▸ EXERCISE AIM
Your answer should be a single number: the count of lines containing the string "high".
---------- GIVEN RECORDS ----------
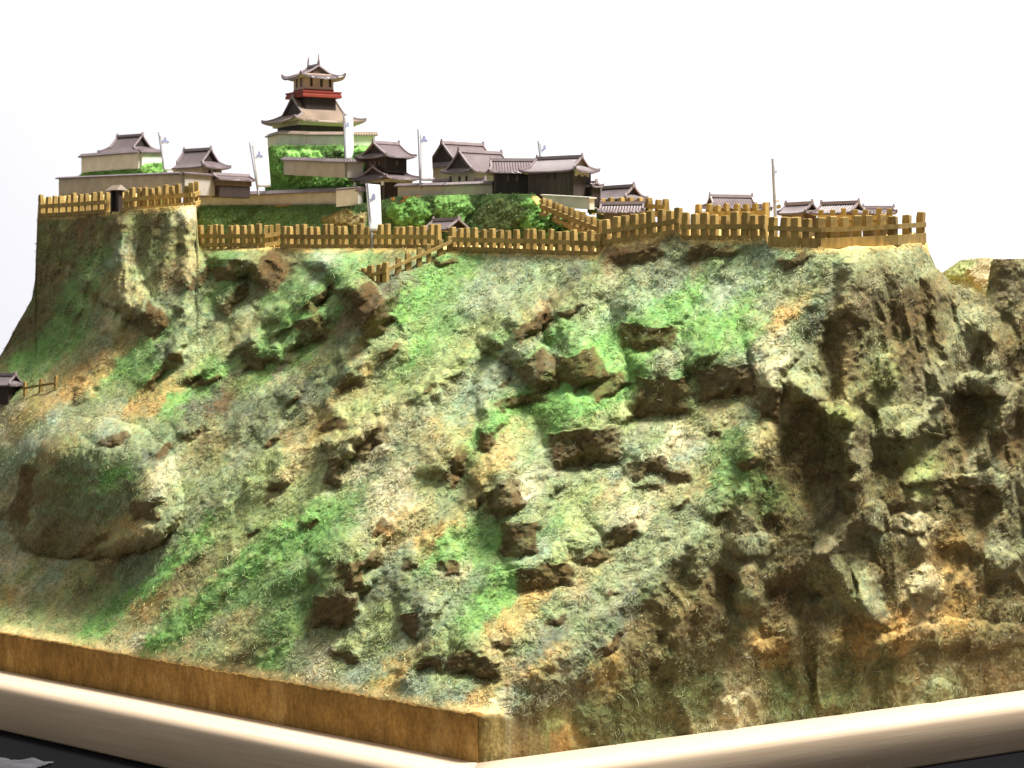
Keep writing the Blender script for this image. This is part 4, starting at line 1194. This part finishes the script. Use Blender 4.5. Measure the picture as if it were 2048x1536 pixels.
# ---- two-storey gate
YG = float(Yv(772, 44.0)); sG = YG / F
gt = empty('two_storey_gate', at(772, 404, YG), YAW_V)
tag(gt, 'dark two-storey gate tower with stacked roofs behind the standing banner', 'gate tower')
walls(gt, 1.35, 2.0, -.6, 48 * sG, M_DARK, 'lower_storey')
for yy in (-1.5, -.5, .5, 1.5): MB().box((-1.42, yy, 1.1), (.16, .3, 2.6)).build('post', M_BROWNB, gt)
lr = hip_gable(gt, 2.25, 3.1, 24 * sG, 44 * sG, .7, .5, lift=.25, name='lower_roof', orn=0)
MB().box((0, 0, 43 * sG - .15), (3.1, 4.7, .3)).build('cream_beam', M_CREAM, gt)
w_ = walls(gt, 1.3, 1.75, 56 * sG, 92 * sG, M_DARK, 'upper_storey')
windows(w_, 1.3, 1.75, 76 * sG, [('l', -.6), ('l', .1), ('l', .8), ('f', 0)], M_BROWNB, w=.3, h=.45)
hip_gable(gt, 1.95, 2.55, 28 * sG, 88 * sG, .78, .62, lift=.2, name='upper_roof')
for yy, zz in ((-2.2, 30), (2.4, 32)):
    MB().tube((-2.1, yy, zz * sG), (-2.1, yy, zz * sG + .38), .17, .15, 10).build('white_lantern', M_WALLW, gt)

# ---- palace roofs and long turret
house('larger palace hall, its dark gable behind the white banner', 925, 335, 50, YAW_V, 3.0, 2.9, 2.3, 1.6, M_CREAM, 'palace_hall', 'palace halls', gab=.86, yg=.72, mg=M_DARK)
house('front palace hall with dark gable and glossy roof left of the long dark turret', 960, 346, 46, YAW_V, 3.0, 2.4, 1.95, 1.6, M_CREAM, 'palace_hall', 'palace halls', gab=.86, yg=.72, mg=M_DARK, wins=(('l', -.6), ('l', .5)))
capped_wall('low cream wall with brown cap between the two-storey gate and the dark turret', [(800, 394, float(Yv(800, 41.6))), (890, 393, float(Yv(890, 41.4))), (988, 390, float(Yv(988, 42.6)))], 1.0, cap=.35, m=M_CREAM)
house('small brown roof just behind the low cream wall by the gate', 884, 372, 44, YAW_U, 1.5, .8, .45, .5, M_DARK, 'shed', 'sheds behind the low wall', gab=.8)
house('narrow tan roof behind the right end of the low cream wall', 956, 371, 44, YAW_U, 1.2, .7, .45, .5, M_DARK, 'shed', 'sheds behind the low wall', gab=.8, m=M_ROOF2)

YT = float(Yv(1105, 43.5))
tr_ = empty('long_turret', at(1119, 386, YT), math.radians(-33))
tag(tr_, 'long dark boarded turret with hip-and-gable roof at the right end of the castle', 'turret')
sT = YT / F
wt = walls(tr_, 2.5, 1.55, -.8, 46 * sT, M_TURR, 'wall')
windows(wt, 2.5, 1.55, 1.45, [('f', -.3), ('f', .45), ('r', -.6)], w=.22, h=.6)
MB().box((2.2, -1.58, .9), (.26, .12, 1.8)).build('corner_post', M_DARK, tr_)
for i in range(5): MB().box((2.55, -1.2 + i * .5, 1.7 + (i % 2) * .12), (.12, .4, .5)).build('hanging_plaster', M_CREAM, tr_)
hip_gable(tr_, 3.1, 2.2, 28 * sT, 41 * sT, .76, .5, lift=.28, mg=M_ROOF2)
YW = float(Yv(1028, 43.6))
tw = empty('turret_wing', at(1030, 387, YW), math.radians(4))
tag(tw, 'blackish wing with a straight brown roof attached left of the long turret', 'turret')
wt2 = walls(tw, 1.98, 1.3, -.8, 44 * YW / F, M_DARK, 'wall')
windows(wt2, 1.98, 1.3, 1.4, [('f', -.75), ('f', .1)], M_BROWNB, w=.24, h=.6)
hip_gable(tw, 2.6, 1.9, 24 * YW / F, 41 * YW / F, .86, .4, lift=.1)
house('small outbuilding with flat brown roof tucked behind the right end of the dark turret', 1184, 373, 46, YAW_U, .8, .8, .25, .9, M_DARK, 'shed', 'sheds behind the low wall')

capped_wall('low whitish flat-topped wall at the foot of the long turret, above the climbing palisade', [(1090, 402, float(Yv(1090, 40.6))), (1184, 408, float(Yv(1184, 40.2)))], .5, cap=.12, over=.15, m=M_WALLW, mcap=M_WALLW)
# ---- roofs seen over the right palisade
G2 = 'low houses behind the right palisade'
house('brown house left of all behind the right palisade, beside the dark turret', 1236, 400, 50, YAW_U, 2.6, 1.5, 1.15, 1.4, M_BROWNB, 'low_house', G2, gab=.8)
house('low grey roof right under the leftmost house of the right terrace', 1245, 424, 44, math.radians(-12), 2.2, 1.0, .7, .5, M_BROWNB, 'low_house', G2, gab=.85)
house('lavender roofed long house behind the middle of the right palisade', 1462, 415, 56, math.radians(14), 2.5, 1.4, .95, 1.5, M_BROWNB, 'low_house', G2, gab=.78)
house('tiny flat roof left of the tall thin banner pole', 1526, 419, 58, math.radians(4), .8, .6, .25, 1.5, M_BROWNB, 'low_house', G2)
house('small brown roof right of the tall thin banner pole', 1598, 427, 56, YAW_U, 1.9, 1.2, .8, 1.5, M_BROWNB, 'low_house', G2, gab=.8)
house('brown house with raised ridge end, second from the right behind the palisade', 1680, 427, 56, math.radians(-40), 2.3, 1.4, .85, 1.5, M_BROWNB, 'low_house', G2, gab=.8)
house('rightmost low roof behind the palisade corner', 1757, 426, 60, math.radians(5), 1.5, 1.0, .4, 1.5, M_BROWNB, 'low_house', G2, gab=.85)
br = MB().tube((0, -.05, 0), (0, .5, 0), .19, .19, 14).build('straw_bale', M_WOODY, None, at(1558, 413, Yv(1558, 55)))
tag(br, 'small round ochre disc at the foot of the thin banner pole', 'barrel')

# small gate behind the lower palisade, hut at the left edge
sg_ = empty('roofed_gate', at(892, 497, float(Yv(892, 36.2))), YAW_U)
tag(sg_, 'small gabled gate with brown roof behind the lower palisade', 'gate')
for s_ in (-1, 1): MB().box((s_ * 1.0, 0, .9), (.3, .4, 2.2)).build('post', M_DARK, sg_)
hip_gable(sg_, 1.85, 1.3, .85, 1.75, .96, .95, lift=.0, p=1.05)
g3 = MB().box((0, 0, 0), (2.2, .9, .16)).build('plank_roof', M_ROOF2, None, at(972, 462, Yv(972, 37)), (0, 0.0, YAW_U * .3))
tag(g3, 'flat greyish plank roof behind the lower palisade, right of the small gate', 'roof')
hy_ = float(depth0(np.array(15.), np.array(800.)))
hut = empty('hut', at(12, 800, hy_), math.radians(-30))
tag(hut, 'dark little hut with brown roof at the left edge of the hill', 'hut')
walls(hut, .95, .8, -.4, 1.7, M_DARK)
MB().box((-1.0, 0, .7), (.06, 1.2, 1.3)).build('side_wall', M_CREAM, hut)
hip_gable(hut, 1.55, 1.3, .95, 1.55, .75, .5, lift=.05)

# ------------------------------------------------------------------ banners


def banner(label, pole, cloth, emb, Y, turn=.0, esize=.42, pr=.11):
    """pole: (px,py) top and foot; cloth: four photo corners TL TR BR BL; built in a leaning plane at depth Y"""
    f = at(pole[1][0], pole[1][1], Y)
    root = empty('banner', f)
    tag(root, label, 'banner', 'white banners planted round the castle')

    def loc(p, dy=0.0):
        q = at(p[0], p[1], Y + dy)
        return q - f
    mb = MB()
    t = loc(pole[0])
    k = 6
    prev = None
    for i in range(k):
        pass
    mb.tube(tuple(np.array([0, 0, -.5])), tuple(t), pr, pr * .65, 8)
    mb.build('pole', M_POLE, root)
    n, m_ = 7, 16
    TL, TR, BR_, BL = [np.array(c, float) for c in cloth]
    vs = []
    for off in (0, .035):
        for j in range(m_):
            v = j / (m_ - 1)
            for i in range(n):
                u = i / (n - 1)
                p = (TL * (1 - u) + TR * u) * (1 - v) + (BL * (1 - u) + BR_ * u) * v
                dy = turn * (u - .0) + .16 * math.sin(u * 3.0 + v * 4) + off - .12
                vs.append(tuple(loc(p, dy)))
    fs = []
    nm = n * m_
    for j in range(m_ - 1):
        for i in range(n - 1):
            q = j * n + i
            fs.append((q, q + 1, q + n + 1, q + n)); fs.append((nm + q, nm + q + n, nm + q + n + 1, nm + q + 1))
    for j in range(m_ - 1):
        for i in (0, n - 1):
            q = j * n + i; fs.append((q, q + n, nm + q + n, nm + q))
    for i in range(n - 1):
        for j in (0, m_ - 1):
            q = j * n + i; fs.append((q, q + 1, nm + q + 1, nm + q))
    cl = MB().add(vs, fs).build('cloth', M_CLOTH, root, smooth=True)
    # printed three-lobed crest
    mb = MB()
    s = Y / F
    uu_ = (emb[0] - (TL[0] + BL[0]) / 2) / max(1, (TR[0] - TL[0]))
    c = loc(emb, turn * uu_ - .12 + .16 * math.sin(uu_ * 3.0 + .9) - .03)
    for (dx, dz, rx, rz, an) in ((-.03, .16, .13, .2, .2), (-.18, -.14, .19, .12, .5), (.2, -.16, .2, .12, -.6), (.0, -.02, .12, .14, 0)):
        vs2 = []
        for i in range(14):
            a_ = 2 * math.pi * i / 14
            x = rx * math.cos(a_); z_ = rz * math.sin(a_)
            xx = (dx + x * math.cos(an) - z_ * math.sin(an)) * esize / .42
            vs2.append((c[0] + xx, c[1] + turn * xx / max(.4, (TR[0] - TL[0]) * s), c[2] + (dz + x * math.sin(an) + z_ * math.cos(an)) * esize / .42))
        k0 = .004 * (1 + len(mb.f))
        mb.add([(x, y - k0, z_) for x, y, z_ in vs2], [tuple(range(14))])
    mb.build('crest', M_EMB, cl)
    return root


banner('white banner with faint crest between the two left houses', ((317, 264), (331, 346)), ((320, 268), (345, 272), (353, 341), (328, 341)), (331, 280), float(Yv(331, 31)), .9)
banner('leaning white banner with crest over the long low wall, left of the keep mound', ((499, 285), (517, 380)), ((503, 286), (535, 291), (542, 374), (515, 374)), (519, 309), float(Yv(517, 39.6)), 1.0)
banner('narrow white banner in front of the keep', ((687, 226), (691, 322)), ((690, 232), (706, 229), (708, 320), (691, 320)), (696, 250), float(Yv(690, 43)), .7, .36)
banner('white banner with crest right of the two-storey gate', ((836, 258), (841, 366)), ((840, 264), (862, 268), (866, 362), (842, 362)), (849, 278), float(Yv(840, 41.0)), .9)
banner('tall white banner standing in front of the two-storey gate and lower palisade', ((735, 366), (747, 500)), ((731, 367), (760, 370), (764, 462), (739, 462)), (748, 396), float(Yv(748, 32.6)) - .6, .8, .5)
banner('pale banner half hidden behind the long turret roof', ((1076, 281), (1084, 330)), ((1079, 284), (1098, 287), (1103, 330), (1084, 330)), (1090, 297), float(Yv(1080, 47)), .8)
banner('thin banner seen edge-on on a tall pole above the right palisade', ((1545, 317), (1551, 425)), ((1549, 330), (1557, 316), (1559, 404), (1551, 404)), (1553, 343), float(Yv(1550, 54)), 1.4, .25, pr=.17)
----------
---------- GIVEN RECORDS ----------
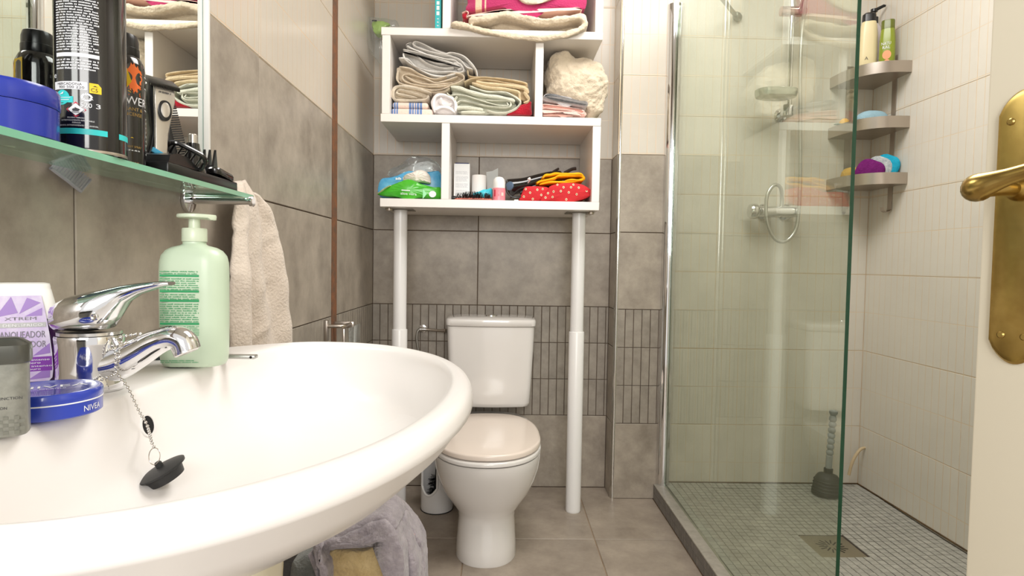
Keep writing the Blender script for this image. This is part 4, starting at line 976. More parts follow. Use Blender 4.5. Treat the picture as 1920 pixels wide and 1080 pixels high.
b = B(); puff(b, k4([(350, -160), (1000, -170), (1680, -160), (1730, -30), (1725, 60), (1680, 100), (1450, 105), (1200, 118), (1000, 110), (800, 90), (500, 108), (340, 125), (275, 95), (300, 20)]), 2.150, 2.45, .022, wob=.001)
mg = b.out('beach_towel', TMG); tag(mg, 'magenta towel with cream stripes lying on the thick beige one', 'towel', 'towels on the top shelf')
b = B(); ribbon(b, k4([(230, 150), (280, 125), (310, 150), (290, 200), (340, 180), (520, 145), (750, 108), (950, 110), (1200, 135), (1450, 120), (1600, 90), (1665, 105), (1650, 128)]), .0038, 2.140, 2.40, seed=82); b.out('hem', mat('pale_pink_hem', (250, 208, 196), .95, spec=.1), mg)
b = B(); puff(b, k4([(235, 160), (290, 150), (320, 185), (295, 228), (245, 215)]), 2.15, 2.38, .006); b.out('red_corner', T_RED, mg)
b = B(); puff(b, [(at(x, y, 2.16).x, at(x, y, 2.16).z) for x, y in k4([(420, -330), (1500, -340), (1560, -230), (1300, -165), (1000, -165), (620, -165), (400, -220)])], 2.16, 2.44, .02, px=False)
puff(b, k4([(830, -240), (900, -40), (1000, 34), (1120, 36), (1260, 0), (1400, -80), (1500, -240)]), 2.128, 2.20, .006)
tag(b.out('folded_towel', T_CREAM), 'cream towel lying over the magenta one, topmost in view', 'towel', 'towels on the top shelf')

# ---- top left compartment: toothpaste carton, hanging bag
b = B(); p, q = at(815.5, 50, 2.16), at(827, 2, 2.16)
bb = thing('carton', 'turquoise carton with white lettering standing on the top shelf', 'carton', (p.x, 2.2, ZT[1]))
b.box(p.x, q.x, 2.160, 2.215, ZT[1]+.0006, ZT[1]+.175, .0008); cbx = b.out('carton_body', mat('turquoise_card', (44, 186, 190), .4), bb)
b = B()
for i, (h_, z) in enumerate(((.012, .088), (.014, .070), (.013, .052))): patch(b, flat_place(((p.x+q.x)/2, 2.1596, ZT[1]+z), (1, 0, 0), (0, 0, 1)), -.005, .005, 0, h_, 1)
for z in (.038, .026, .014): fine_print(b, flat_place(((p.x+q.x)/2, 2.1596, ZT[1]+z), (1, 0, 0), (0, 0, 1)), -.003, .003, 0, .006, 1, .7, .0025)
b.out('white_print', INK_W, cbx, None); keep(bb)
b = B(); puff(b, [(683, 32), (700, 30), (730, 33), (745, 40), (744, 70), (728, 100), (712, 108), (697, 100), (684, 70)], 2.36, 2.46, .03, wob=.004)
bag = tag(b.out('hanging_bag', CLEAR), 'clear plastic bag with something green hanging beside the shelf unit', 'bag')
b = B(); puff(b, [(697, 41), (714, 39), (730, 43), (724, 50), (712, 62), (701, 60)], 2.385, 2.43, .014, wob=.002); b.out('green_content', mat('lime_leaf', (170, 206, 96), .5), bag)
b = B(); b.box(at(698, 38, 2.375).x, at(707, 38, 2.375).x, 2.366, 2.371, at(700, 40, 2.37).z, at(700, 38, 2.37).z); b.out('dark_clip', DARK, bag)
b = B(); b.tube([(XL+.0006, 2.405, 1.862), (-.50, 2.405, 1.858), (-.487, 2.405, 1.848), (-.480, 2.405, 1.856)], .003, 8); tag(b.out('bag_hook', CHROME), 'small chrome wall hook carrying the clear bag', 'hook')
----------
---------- GIVEN RECORDS ----------
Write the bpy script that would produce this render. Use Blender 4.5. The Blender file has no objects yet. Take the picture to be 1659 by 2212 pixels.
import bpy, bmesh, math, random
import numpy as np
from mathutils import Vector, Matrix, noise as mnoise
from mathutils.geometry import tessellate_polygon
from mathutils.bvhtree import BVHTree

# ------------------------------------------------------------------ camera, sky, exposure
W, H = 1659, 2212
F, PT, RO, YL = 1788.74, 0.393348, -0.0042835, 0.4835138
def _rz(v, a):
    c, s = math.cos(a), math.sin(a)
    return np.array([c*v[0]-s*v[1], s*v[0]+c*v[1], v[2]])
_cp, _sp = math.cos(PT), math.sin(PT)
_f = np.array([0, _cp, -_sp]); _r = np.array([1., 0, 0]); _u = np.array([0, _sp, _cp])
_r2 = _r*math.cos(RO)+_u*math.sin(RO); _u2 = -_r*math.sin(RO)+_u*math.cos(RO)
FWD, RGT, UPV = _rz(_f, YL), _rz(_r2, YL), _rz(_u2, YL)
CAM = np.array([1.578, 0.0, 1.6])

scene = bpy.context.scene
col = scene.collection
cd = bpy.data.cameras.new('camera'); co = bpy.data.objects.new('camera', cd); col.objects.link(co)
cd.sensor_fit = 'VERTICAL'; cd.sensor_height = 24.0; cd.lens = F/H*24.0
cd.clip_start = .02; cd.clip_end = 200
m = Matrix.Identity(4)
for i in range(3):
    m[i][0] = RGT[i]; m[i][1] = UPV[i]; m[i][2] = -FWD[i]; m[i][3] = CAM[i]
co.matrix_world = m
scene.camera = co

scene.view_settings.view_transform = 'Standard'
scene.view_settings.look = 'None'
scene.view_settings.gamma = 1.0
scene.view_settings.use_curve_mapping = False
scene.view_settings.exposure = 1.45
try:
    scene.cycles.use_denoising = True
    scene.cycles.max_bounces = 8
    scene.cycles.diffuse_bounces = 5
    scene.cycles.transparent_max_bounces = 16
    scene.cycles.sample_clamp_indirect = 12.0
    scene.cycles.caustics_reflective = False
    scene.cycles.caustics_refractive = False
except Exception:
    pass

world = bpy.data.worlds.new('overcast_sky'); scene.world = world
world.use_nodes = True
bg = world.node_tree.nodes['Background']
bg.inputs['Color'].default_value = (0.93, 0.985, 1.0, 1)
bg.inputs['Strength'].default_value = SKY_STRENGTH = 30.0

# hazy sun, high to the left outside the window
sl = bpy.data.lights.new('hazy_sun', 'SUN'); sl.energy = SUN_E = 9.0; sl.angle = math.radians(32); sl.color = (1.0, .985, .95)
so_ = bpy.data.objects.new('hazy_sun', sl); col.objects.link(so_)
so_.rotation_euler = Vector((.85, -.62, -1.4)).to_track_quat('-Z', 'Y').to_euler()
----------
▸ RESULT OF THIS EXERCISE
2